JFK and the separation of church and state

5 June 2004

A Hendrik Hertzberg piece in the New Yorker con­tains this quote from JFK (who was seeking to re­as­sure voters that as a Pres­i­dent who was also Catholic, he would not take in­struc­tion from the Vatican):

“I believe in an America where the sep­a­ra­tion of church and state is absolute—where no Catholic prelate would tell the Pres­i­dent (should he be a Catholic) how to act and no Protes­tant min­is­ter would tell his parish­ioners for whom to vote—where no church or church school is granted any public funds or po­lit­i­cal preference—and where no man is denied public office merely because his re­li­gion differs from the Pres­i­dent who might appoint him or the people who might elect him. …

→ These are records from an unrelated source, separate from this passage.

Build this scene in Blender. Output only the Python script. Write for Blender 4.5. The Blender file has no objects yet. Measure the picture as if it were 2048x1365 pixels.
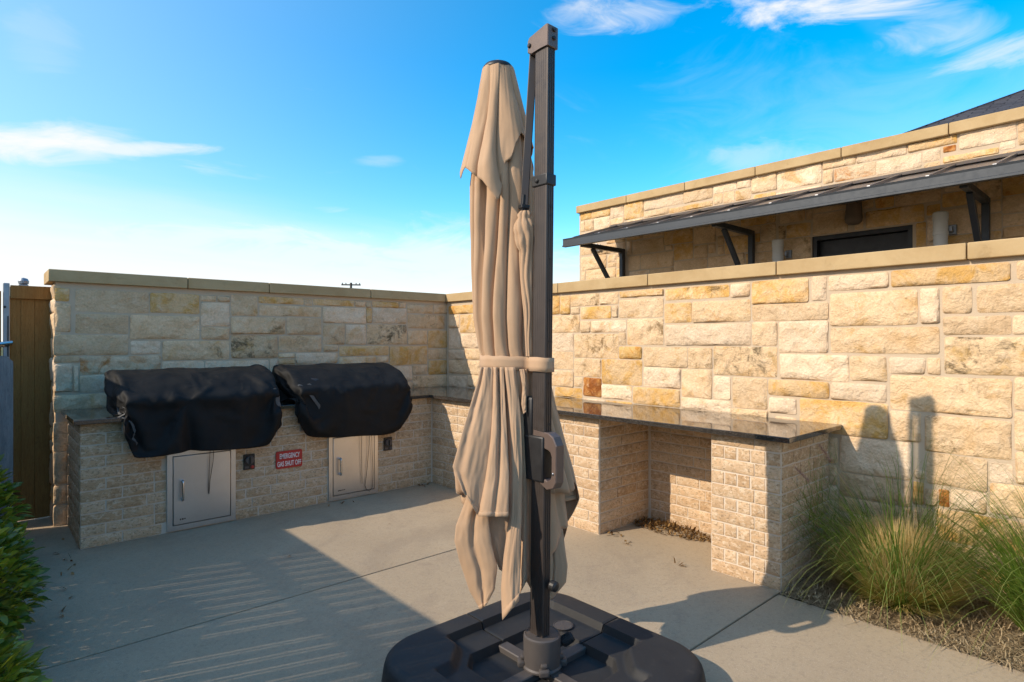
import bpy, bmesh, math, random
from mathutils import Vector, Matrix, noise
R = math.radians
random.seed(7)
scene = bpy.context.scene
COL = scene.collection

# ---------------------------------------------------------------- camera, sky, sun, exposure
# World axes: X runs along the grill wall (to the right), Y runs along the lit wall (away), Z is up.
cam_data = bpy.data.cameras.new('camera')
cam = bpy.data.objects.new('camera', cam_data)
COL.objects.link(cam)
cam.location = (0, 0, 1.45)
cam.rotation_euler = (R(90), 0, R(-41.96))
cam_data.sensor_width = 36
cam_data.lens = 20.88
cam_data.shift_y = -0.0008
cam_data.clip_start = 0.05
cam_data.clip_end = 2000
scene.camera = cam

SUN_DIR = Vector((1.45, -0.475, -1.0)).normalized()
sun_data = bpy.data.lights.new('sun', 'SUN')
sun_data.energy = 4.1
sun_data.angle = R(0.53)
sun_data.color = (1.0, 0.87, 0.70)
sun = bpy.data.objects.new('sun', sun_data)
sun.rotation_euler = SUN_DIR.to_track_quat('-Z', 'Y').to_euler()
COL.objects.link(sun)

world = bpy.data.worlds.new('World')
scene.world = world
world.use_nodes = True


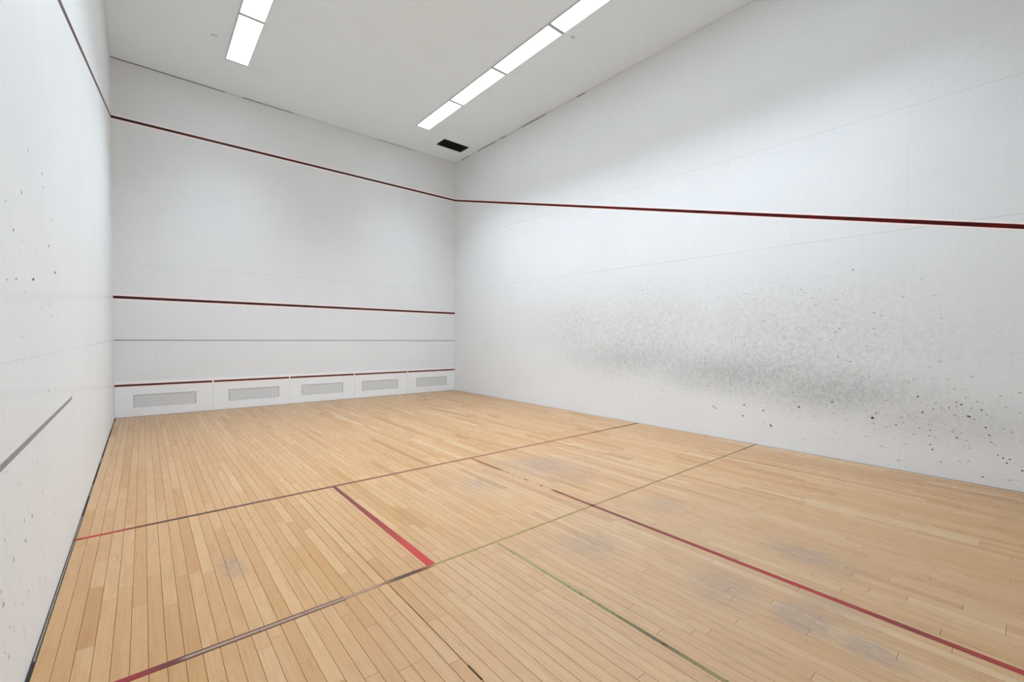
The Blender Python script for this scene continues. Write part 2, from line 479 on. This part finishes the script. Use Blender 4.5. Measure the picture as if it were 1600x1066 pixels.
floor_line(1.66, W-.012, -7.306, -7.288, mat, 'thin olive green rear cross line running to the right wall')
mat = floor_line_material('box_line_paint', 'y', -7.29, -5.53, [
    (0.0, s2l(159, 35, 33)), (.2, s2l(157, 42, 36)), (.34, s2l(132, 39, 31)), (.55, s2l(114, 40, 33)), (.75, s2l(106, 42, 36)), (.92, s2l(92, 34, 38)), (1.0, s2l(76, 32, 38))], .12)
o = MB().hexa([(1.634,-7.285,.00045),(1.688,-7.285,.00045),(1.676,-5.53,.00045),(1.646,-5.53,.00045),(1.634,-7.285,.0011),(1.688,-7.285,.0011),(1.676,-5.53,.0011),(1.646,-5.53,.0011)]).build('court_line', mat, floor)
tag(o, 'bright red service box line joining the two cross lines')
mat = floor_line_material('half_line_paint', 'y', -D, -5.53, [
    (0.0, s2l(146, 34, 33)), (.14, s2l(139, 31, 30)), (.22, s2l(104, 31, 24)), (.3, s2l(141, 32, 31)), (.46, s2l(117, 28, 29)), (.56, s2l(92, 35, 27)), (.68, s2l(116, 43, 33)), (.8, s2l(124, 57, 38)), (.9, s2l(132, 65, 48)), (1.0, s2l(124, 43, 36))],
    .10, gaps=[(0, g1(0)), (.695, g1(0)), (.735, g1(1)), (.87, g1(1)), (.91, g1(.35)), (.95, g1(0))])
o = MB().hexa([(3.078,-D+.02,.00045),(3.122,-D+.02,.00045),(3.160,-5.53,.00045),(3.136,-5.53,.00045),(3.078,-D+.02,.0011),(3.122,-D+.02,.0011),(3.160,-5.53,.0011),(3.136,-5.53,.0011)]).build('court_line', mat, floor)
tag(o, 'dark red half court line, worn away for a stretch before the short line')
mat = floor_line_material('green_line_paint', 'y', -D, -7.32, [
    (0.0, s2l(120, 104, 65)), (.5, s2l(120, 105, 65)), (.6, s2l(80, 67, 42)), (.72, s2l(112, 105, 60)), (.9, s2l(122, 120, 70)), (1.0, s2l(126, 114, 70))], .22)
o = MB().hexa([(2.084,-D+.02,.00045),(2.114,-D+.02,.00045),(2.141,-7.32,.00045),(2.127,-7.32,.00045),(2.084,-D+.02,.0011),(2.114,-D+.02,.0011),(2.141,-7.32,.0011),(2.127,-7.32,.0011)]).build('court_line', mat, floor)
tag(o, 'thin faded green line running back from the rear cross line')

# ------------------------------------------------------------------ walls: backing plus 4 ft panels with recessed joints
T = 0.010
ROWS = [0.0, 1.262, 2.524, 3.786, 5.048, H]
def rows(gaps):
    r = []
    for k in range(5):
        r.append((ROWS[k]+(gaps[k]/2 if k else 0), ROWS[k+1]-(gaps[k+1]/2 if k < 4 else 0.004)))
    return r
wf = MB().box(-0.12, W+0.12, T, 0.14, -0.06, H+0.05).build('wall_front', M['joint'])
tag(wf, 'white front wall of the court with dark maroon lines', 'wall', kind='structure')
for a, b in rows([0, .013, .0012, .0012, .0012]):
    MB().box(0.0, W, 0.0, T, a, b).build('wall_panel', M['wall_front'], wf)
wl = MB().box(-0.14, -T, -D-0.02, T, -0.06, H+0.05).build('wall_left', M['joint'])
tag(wl, 'white left wall of the court with a grey stripe low down', 'wall', kind='structure')
ylist = [0.0, -1.16, -3.68, -6.20, -8.72, -D]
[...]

“I believe in an America where re­li­gious in­tol­er­ance will someday end—where all men and all churches are treated as equal—where every man has the same right to attend or not to attend the church of his choice—where there is no Catholic vote, no anti-Catholic vote, no bloc voting of any kind—and where Catholics, Protes­tants and Jews, at both the lay and the pas­toral levels, will refrain from those at­ti­tudes of disdain and di­vi­sion which have so often marred their works in the past, and promote instead the Amer­i­can ideal of brotherhood.”


Hertzberg piece fin­ishes with: “With a bit of spiff­ing up for gender-pronoun correctness, it is just barely pos­si­ble to imagine such a speech being de­liv­ered today by Senator Kerry. Could the same be said of Pres­i­dent Bush?”